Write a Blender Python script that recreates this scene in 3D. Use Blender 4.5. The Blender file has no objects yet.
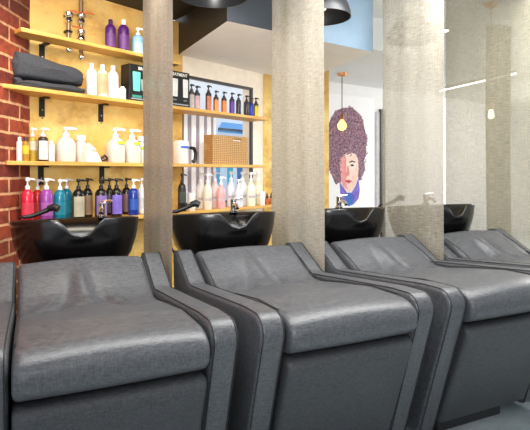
import bpy, bmesh, math, random
from mathutils import Vector, Matrix
random.seed(7)
PI = math.pi
C = bpy.context.scene.collection
scn = bpy.context.scene

# ------------------------------------------------------------------ camera
TH = math.radians(25.43); CT, ST = math.cos(TH), math.sin(TH)
H = 1.12; F = 498.0
cam = bpy.data.cameras.new('camera'); co = bpy.data.objects.new('camera', cam); C.objects.link(co)
co.location = (0, 0, H); co.rotation_euler = (PI/2, 0, -TH)
cam.sensor_width = 36; cam.lens = 36*F/530; cam.shift_y = -43/530.0
cam.clip_start = 0.02
scn.camera = co

def W(X, Z, z=0.0):
    """plan survey: X metres right of and Z metres in front of the tripod -> room coordinates"""
    return Vector((CT*X + ST*Z, -ST*X + CT*Z, z))

# ------------------------------------------------------------------ materials
def lin(c):
    c = c/255.0
    return c/12.92 if c <= 0.04045 else ((c+0.055)/1.055)**2.4
def rgb(r, g, b): return (lin(r), lin(g), lin(b), 1)
def mk(name):
    m = bpy.data.materials.new(name); m.use_nodes = True
    nt = m.node_tree; b = nt.nodes['Principled BSDF']
    return m, nt, b
def N(nt, t, **kw):
    n = nt.nodes.new(t)
    for k, v in kw.items():
        if k in n.inputs: n.inputs[k].default_value = v
        else: setattr(n, k, v)
    return n
def coords(nt, scale=(1, 1, 1), rot=(0, 0, 0), loc=(0, 0, 0)):
    tc = nt.nodes.new('ShaderNodeTexCoord'); mp = nt.nodes.new('ShaderNodeMapping')
    mp.inputs['Scale'].default_value = scale; mp.inputs['Rotation'].default_value = rot
    mp.inputs['Location'].default_value = loc
    nt.links.new(tc.outputs['Object'], mp.inputs['Vector'])
    return mp.outputs['Vector']
def ramp(nt, fac, stops):
    r = nt.nodes.new('ShaderNodeValToRGB'); e = r.color_ramp.elements
    while len(e) < len(stops): e.new(0.5)
    for el, (p, c) in zip(e, stops): el.position = p; el.color = c
    nt.links.new(fac, r.inputs['Fac']); return r.outputs['Color']
def mixc(nt, a, b, fac, mode='MIX'):
    n = nt.nodes.new('ShaderNodeMix'); n.data_type = 'RGBA'; n.blend_type = mode
    for sock, v in ((n.inputs[0], fac), (n.inputs[6], a), (n.inputs[7], b)):
        if hasattr(v, 'is_output'): nt.links.new(v, sock)
        else: sock.default_value = v
    return n.outputs[2]
def bump(nt, b, h, s, d=0.01):
    n = N(nt, 'ShaderNodeBump', Strength=s, Distance=d)
    nt.links.new(h, n.inputs['Height']); nt.links.new(n.outputs['Normal'], b.inputs['Normal'])
_pc = {}
def plain(r, g, b_, rough=0.4, metal=0.0, spec=0.5, var=0.12, trans=0.0, emit=0.0):
    key = (r, g, b_, rough, metal, spec, var, trans, emit)
    if key in _pc: return _pc[key]
    m, nt, b = mk('mat_%d_%d_%d' % (r, g, b_))
    v = coords(nt)
    n = N(nt, 'ShaderNodeTexNoise', Scale=14.0, Detail=3.0); nt.links.new(v, n.inputs['Vector'])
    c = rgb(r, g, b_); d = tuple(x*(1-var) for x in c[:3])+(1,)
    l = tuple(min(1, x*(1+var)) for x in c[:3])+(1,)
    col = ramp(nt, n.outputs['Fac'], [(0.3, d), (0.7, l)])
    nt.links.new(col, b.inputs['Base Color'])
    b.inputs['Roughness'].default_value = rough; b.inputs['Metallic'].default_value = metal
    b.inputs['Specular IOR Level'].default_value = spec
    b.inputs['Transmission Weight'].default_value = trans
    if emit:
        b.inputs['Emission Color'].default_value = c; b.inputs['Emission Strength'].default_value = emit
    _pc[key] = m; return m

def vinyl(name, base, hi, rough=0.5):
    m, nt, b = mk(name)
    v1 = coords(nt, (50, 50, 260)); v2 = coords(nt, (260, 260, 55)); v3 = coords(nt)
    n1 = N(nt, 'ShaderNodeTexNoise', Scale=1.0, Detail=4.0); nt.links.new(v1, n1.inputs['Vector'])
    n2 = N(nt, 'ShaderNodeTexNoise', Scale=1.0, Detail=4.0); nt.links.new(v2, n2.inputs['Vector'])
    n3 = N(nt, 'ShaderNodeTexNoise', Scale=5.0, Detail=5.0); nt.links.new(v3, n3.inputs['Vector'])
    mm = N(nt, 'ShaderNodeMath', operation='ADD'); nt.links.new(n1.outputs['Fac'], mm.inputs[0]); nt.links.new(n2.outputs['Fac'], mm.inputs[1])
    m2 = N(nt, 'ShaderNodeMath', operation='MULTIPLY'); nt.links.new(mm.outputs[0], m2.inputs[0]); m2.inputs[1].default_value = 0.5
    col = ramp(nt, m2.outputs[0], [(0.38, rgb(*base)), (0.62, rgb(*hi))])
    col2 = mixc(nt, col, (0.75, 0.75, 0.76, 1), 0.55, 'MULTIPLY')
    c3 = mixc(nt, col2, col, n3.outputs['Fac'])
    nt.links.new(c3, b.inputs['Base Color'])
    b.inputs['Roughness'].default_value = rough; b.inputs['Specular IOR Level'].default_value = 0.5
    bump(nt, b, m2.outputs[0], 0.25, 0.004)
    return m
M_VINYL = vinyl('charcoal_vinyl', (55, 57, 60), (83, 85, 89), 0.38)
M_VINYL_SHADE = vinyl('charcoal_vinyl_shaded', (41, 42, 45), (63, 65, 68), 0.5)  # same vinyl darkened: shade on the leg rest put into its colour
M_SEAM = plain(24, 24, 27, 0.6)
M_BLACK = plain(16, 16, 17, 0.45)
M_CERAMIC = plain(10, 9, 10, 0.2, spec=0.6)
M_CHROME = plain(225, 226, 230, 0.1, metal=1.0, var=0.03)
M_BRACKET = plain(24, 23, 24, 0.4)
M_WHITE = plain(235, 233, 228, 0.4, var=0.03)

def wood(name, a, b_, sc=(3, 30, 30)):
    m, nt, b = mk(name)
    v = coords(nt, sc)
    n = N(nt, 'ShaderNodeTexNoise', Scale=2.0, Detail=5.0); nt.links.new(v, n.inputs['Vector'])
    nt.links.new(ramp(nt, n.outputs['Fac'], [(0.3, rgb(*a)), (0.7, rgb(*b_))]), b.inputs['Base Color'])
    b.inputs['Roughness'].default_value = 0.5
    return m
M_SHELF = wood('pine_shelf', (204, 148, 62), (236, 190, 104))

def plaster():
    m, nt, b = mk('yellow_plaster')
    v = coords(nt); vs = coords(nt, (1.5, 1.5, 2.2))
    n = N(nt, 'ShaderNodeTexNoise', Scale=3.2, Detail=8.0, Roughness=0.65); nt.links.new(v, n.inputs['Vector'])
    n2 = N(nt, 'ShaderNodeTexNoise', Scale=2.6, Detail=9.0, Roughness=0.7); nt.links.new(vs, n2.inputs['Vector'])
    n3 = N(nt, 'ShaderNodeTexNoise', Scale=40.0, Detail=4.0); nt.links.new(v, n3.inputs['Vector'])
    c1 = ramp(nt, n.outputs['Fac'], [(0.28, rgb(196, 146, 70)), (0.46, rgb(232, 190, 104)), (0.6, rgb(244, 210, 130)), (0.8, rgb(248, 224, 156))])
    st = ramp(nt, n2.outputs['Fac'], [(0.34, rgb(150, 104, 52)), (0.5, (1, 1, 1, 1))])
    c2 = mixc(nt, c1, st, 0.5, 'MULTIPLY')
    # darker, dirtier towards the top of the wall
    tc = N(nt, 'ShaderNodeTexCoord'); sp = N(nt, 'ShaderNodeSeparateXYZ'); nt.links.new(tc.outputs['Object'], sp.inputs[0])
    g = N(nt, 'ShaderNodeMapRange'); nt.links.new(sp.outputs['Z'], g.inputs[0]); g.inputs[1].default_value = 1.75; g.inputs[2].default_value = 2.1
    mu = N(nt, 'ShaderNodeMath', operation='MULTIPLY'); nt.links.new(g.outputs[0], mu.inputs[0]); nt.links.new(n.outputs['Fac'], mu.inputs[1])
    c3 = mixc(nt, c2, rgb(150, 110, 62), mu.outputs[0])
    nt.links.new(c3, b.inputs['Base Color']); b.inputs['Roughness'].default_value = 0.85
    bump(nt, b, n3.outputs['Fac'], 0.3, 0.01)
    return m
M_PLASTER = plaster()

def brick():
    m, nt, b = mk('red_brick')
    v = coords(nt, rot=(PI/2, 0, 0))
    nn = N(nt, 'ShaderNodeTexNoise', Scale=9.0, Detail=3.0)
    vv = coords(nt); nt.links.new(vv, nn.inputs['Vector'])
    wob = mixc(nt, v, nn.outputs['Color'], 0.012, 'ADD')
    t = N(nt, 'ShaderNodeTexBrick'); nt.links.new(wob, t.inputs['Vector'])
    t.inputs['Scale'].default_value = 1.0; t.inputs['Brick Width'].default_value = 0.235; t.inputs['Row Height'].default_value = 0.083
    t.inputs['Mortar Size'].default_value = 0.008; t.inputs['Mortar Smooth'].default_value = 0.25
    t.inputs['Color1'].default_value = rgb(180, 82, 48); t.inputs['Color2'].default_value = rgb(126, 46, 30)
    t.inputs['Mortar'].default_value = rgb(236, 190, 146)
    n = N(nt, 'ShaderNodeTexNoise', Scale=18.0, Detail=6.0, Roughness=0.7); nt.links.new(vv, n.inputs['Vector'])
    c = mixc(nt, t.outputs['Color'], ramp(nt, n.outputs['Fac'], [(0.36, rgb(130, 96, 88)), (0.58, rgb(255, 236, 214))]), 0.7, 'MULTIPLY')
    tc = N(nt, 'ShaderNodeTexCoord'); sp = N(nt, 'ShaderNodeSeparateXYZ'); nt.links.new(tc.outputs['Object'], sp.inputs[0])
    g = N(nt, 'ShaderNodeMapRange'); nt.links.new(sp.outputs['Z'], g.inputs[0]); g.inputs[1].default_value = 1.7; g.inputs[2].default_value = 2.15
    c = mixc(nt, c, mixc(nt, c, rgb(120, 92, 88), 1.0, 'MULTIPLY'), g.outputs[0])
    nt.links.new(c, b.inputs['Base Color']); b.inputs['Roughness'].default_value = 0.8
    inv = N(nt, 'ShaderNodeMath', operation='SUBTRACT'); inv.inputs[0].default_value = 1.0; nt.links.new(t.outputs['Fac'], inv.inputs[1])
    bump(nt, b, inv.outputs[0], 0.5, 0.01)
    return m
M_BRICK = brick()

def mesh_cloth(name, a, b_, alpha, sc=1.0):
    m, nt, b = mk(name)
    v = coords(nt, (16*sc, 16*sc, 210*sc)); v2 = coords(nt, (160*sc, 160*sc, 14*sc)); v3 = coords(nt, (1, 1, .5))
    n1 = N(nt, 'ShaderNodeTexNoise', Scale=1.0, Detail=3.0); nt.links.new(v, n1.inputs['Vector'])
    n2 = N(nt, 'ShaderNodeTexNoise', Scale=1.0, Detail=2.0); nt.links.new(v2, n2.inputs['Vector'])
    n3 = N(nt, 'ShaderNodeTexNoise', Scale=1.5, Detail=2.0); nt.links.new(v3, n3.inputs['Vector'])
    mm = N(nt, 'ShaderNodeMath', operation='ADD'); nt.links.new(n1.outputs['Fac'], mm.inputs[0])
    mu = N(nt, 'ShaderNodeMath', operation='MULTIPLY'); nt.links.new(n2.outputs['Fac'], mu.inputs[0]); mu.inputs[1].default_value = 0.5
    nt.links.new(mu.outputs[0], mm.inputs[1])
    col = ramp(nt, mm.outputs[0], [(0.5, rgb(*a)), (1.0, rgb(*b_))])
    col = mixc(nt, col, mixc(nt, col, (0.8, 0.8, 0.8, 1), 1.0, 'MULTIPLY'), n3.outputs['Fac'])
    nt.links.new(col, b.inputs['Base Color']); b.inputs['Roughness'].default_value = 0.8
    bump(nt, b, mm.outputs[0], 0.4, 0.004)
    tr = N(nt, 'ShaderNodeBsdfTransparent'); tl = N(nt, 'ShaderNodeBsdfTranslucent'); nt.links.new(col, tl.inputs['Color'])
    mx0 = N(nt, 'ShaderNodeMixShader'); mx0.inputs[0].default_value = 0.3
    nt.links.new(b.outputs[0], mx0.inputs[1]); nt.links.new(tl.outputs[0], mx0.inputs[2])
    mx = N(nt, 'ShaderNodeMixShader')
    al = N(nt, 'ShaderNodeMapRange'); nt.links.new(mm.outputs[0], al.inputs[0])
    al.inputs[1].default_value = 0.55; al.inputs[2].default_value = 0.95; al.inputs[3].default_value = max(0, alpha-0.12); al.inputs[4].default_value = min(1, alpha+0.12)
    nt.links.new(al.outputs[0], mx.inputs[0])
    nt.links.new(tr.outputs[0], mx.inputs[1]); nt.links.new(mx0.outputs[0], mx.inputs[2])
    nt.links.new(mx.outputs[0], nt.nodes['Material Output'].inputs['Surface'])
    return m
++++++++
▸ **DO THIS**:
Restate the data word for word from its first line through the line with "scn.camera = co", leaving out any picture along the way.

▸ **TASK SOLUTION**:
Write a Blender Python script that recreates this scene in 3D. Use Blender 4.5. The Blender file has no objects yet.
import bpy, bmesh, math, random
from mathutils import Vector, Matrix
random.seed(7)
PI = math.pi
C = bpy.context.scene.collection
scn = bpy.context.scene

# ------------------------------------------------------------------ camera
TH = math.radians(25.43); CT, ST = math.cos(TH), math.sin(TH)
H = 1.12; F = 498.0
cam = bpy.data.cameras.new('camera'); co = bpy.data.objects.new('camera', cam); C.objects.link(co)
co.location = (0, 0, H); co.rotation_euler = (PI/2, 0, -TH)
cam.sensor_width = 36; cam.lens = 36*F/530; cam.shift_y = -43/530.0
cam.clip_start = 0.02
scn.camera = co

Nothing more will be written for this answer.